Turken is building a mixed-use, 21-story residential tower designed as a culture center and housing for Turkish students studying in New York. According to the state-run Anadolu news agency, the building in Manhattan will have a prayer room, recreation area, offices and student accommodation and will be able to host 220 students. On December 21, 2018 the groundbreaking ceremony was held with the participation of foundation representatives, Turkey’s Ambassador to the UN Feridun Sinirlioğlu, Turkish Consul General in New York Alper Aktaş and Brooklyn Borough President Eric Adams. According to official records Turken bought the building in March 2015 for $15.5 million before spending another $2 million for 302 E. 41st St. that same day.
Turken House groundbreaking ceremony was held yesterday with the attendance of prominent figures. The Manhattan dorm will serve 220 male and female students and provide culturally appropriate housing. pic.twitter.com/lKaYXZ49fU
— TURKEN Foundation (@turkenorg) November 26, 2018
The foundation also purchased the 81-acre estate of deceased boxer Muhammad Ali in Berrien Springs, Michigan, on December 21, 2018 for $2.5 million. The estate will reportedly be turned into an educational camp and summer school.
Turken not only serves young Turkish Muslims studying or working in the US; it also attempts to exert influence over other Muslim minorities.
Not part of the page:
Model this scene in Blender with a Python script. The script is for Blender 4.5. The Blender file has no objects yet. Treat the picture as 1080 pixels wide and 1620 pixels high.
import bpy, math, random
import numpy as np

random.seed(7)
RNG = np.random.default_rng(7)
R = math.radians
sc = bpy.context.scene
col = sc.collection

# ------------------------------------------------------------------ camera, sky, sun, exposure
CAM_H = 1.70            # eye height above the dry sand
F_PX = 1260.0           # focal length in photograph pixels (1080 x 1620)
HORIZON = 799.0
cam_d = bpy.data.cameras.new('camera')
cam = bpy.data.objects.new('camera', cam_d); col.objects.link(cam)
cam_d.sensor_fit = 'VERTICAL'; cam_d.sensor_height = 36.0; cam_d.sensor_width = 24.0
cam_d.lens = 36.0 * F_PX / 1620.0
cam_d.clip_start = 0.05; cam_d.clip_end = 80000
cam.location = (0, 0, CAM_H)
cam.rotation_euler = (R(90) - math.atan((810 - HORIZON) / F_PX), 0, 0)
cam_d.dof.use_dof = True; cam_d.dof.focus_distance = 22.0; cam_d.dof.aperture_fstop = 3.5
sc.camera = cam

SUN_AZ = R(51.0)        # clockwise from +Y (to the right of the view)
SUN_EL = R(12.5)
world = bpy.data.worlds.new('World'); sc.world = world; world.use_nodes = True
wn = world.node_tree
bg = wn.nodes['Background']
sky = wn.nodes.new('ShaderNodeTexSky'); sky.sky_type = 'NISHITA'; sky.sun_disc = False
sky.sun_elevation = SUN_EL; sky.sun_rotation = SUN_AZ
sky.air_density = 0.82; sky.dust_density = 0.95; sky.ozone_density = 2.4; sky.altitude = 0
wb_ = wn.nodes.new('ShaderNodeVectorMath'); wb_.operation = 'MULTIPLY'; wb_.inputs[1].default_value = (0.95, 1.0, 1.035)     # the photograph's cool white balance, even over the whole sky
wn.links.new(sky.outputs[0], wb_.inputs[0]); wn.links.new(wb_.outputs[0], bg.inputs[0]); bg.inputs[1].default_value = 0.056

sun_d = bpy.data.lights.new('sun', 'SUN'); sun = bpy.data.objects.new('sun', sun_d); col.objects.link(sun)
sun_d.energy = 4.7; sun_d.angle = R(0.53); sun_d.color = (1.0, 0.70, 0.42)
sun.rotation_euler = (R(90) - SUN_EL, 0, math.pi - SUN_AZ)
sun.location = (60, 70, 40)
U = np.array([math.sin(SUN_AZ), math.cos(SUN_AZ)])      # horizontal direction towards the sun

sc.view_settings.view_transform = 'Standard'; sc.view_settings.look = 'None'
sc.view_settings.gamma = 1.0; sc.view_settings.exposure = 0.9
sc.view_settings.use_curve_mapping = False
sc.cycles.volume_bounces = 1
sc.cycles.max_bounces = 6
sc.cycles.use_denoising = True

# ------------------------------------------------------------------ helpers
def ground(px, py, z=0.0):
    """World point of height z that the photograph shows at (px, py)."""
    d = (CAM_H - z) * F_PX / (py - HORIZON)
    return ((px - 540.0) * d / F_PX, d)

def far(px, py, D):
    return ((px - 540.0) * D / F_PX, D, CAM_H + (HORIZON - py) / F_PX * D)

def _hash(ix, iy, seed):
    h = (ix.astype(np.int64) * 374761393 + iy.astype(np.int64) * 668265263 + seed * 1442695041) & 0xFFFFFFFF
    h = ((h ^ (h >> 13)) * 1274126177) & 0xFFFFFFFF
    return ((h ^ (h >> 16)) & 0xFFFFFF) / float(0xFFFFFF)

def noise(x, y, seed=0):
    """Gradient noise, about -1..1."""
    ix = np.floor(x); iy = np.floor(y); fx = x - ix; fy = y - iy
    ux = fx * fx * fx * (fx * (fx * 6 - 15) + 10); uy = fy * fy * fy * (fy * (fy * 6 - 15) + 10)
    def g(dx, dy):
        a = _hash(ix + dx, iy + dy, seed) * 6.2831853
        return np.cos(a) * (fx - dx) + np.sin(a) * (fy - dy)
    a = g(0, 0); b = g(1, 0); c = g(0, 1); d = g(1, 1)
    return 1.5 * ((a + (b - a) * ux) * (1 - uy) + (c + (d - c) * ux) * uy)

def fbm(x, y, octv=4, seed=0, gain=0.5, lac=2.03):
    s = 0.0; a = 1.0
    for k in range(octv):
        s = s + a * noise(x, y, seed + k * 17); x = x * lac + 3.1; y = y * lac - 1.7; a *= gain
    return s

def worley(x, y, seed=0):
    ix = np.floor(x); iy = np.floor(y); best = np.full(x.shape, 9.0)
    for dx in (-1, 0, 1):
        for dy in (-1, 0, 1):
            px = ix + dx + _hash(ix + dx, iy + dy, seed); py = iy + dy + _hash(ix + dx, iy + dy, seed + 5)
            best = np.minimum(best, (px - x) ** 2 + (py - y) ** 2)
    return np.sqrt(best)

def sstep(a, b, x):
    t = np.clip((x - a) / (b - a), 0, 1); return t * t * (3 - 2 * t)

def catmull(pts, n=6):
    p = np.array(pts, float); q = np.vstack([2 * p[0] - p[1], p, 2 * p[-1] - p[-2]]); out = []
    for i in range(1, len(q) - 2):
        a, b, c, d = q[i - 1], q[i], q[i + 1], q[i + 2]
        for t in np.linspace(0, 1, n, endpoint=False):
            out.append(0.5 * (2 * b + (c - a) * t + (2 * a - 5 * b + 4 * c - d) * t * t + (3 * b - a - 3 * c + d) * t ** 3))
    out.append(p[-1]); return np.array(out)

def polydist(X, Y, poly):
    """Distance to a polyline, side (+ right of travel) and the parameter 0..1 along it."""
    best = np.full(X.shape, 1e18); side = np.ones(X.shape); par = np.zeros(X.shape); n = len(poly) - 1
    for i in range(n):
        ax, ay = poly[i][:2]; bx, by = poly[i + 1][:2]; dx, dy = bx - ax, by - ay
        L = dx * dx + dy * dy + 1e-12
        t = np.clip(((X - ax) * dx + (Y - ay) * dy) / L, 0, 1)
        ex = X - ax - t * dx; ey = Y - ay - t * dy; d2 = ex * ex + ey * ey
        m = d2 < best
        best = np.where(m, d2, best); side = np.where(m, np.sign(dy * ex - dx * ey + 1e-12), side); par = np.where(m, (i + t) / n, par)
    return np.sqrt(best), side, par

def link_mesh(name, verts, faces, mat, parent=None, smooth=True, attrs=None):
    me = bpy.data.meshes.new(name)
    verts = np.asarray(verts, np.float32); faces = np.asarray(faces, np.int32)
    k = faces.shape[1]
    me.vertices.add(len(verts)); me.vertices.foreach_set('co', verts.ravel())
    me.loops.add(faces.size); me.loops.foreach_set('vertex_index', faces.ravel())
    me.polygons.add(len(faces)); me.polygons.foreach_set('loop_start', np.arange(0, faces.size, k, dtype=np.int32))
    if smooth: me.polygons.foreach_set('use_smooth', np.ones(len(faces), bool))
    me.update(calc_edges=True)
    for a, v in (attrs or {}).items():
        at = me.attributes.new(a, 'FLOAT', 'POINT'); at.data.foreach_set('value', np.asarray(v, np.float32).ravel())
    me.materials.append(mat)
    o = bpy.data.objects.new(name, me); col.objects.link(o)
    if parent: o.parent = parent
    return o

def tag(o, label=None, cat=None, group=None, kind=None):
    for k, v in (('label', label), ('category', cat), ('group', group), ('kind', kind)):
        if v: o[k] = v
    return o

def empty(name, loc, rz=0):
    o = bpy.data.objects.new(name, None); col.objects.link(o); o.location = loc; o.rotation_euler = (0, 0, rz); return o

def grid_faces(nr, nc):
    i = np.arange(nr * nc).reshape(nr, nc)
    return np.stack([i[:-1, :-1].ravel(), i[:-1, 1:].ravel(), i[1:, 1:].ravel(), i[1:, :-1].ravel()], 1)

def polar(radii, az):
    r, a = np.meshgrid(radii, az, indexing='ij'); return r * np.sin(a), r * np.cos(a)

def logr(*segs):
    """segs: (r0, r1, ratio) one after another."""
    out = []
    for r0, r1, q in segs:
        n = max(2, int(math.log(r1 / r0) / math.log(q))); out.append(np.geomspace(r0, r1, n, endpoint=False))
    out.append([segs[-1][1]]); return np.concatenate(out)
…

For instance Turken itself donated $312,000 to the Albanian Islamic Cultural Center in Staten Island in 2015. Interestingly enough, Zulkarneyn Vardar, a Turken board member, is the co-founder and chair of the center and the private Miraj Islamic School, also in Staten Island.
David L. Philips, a professor at Columbia University who describes Turken as a “Wolf in the Neighborhood,” says Turken should address questions about the source of its funding as well the involvement of its board members in money laundering, corruption, sexual misconduct and Islamist education.